Saat saya sudah memulai mengajak orang lain untuk berjalan di jalur yang sama, lalu ternyata saya sendiri belum melalui satu tahapan yang harus saya lewati terlebih dahulu untuk bisa berjalan bersama. Maka, saya berkata dalam hati :
“Saya tidak mau memikirkan hal ini dulu, saya mau fokus menyelesaikan tahapan yang harus saya lewati ini. Kalau mereka tidak sabar, saya bisa berjalan sendirdi jalur lain”
“Saya tidak peduli butuh waktu berapa lama untuk saya menyelesaikan tahapan ini, saya hanya harus melewatinya. Dan benar-benar mewujudkan mimpi saya terlebih dulu. Saya yakin mereka masih mau jalan bersama saya. Jika tidak, saya bisa berjalan sendiri di jalur lain”
Saat saya untuk sejenak meninggalkan teman-teman yang sudah saya ajak untuk berjalan di jalur yang sama, lalu saya ingin mengejar impian yang lain. Maka, saya berkata dalam hati :
“Kalau sampai ini terwujud, maka saya tidak peduli jika harus meninggalkan mereka. Saya bisa berjalan sendiri. Masih lama juga waktunya kan”

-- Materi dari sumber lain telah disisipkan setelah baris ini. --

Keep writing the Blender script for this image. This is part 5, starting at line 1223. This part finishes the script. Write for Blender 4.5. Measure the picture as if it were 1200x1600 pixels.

Saat teman-teman yang saya ajak untuk berjalan bersama, lalu memutuskan untuk meninggalkan saya. Saya tidak bersedih. Saya hanya berkata dalam hati :
“ Tidak masalah. Saya bisa berjalan sendiri di jalur lain”
Dan benar-benar mempersiapkan beberapa hal untuk mempersiapkan perjalanan baru saya sendirian.
Saat seorang teman mengajak saya kembali ke jalur di mana saya ditinggalkan. Saya bertanya:
“Benarkah saya ingin kembali? Benarkah saya menyukai jalur itu? Cukup beranikah saya tetap berjalan sendiri? ”
Dan ternyata tidak. Saya tidak cukup berani. Maka, saya kembali ke jalur itu. Jalur yang ternyata buntu. Jalur yang membuat saya putar balik untuk berani berjalan sendiri lagi. Untuk berani kembali ke jalur yang memang dari awal sudah berkali-kali saya pikirkan.
Andai saya seyakin saya yang dulu. Saya yang tidak mempedulikan kemungkinan-kemungkinan buruk selain hal-hal baik yang pasti bisa saya capai. Saya tidak perlu menghabiskan waktu begitu lama hanya untuk uji coba jalur yang sesungguhnya tidak benar-benar saya inginkan. Saya baru menyadarinya. Karena bukankah jika saya benar-benar menginginkannya saya tidak akan memikirkan jalur lain?
Dan kini saya akan memulai perjalanan kembali. Di jalur yang seharusnya saya lalui sendiri dari dulu. Saya berada di garis Finish. Tapi juga berada di garis Start. Benar-benar di tempat yang sama. Saya hanya baru saja melewati jalur yang tidak berakhir menyenangkan, dan akan memulai perjalanan baru. Saya kembali mengingat semuanya, kenapa saya memilih ini dan itu. Semua karena saya meragu.
Maka, saya hanya perlu mengingat hal ini di masa depan. Jika ada dua pilihan, saya sudah mengambil satu pilihan dan masih meragu, maka harusnya saya meninggalkan pilihan pertama dan beralih ke pilihan kedua. Karena jika pilihan pertama adalah kebenaran dan saya meyakininya, saya tidak akan meragu dan buang waktu memikirkan pilihan kedua.
Dan tidak perlu buang waktu berjalan di jalur yang salah hanya untuk cari tahu dimana letak garis Finish. Karena terletak di mana semuanya berawal.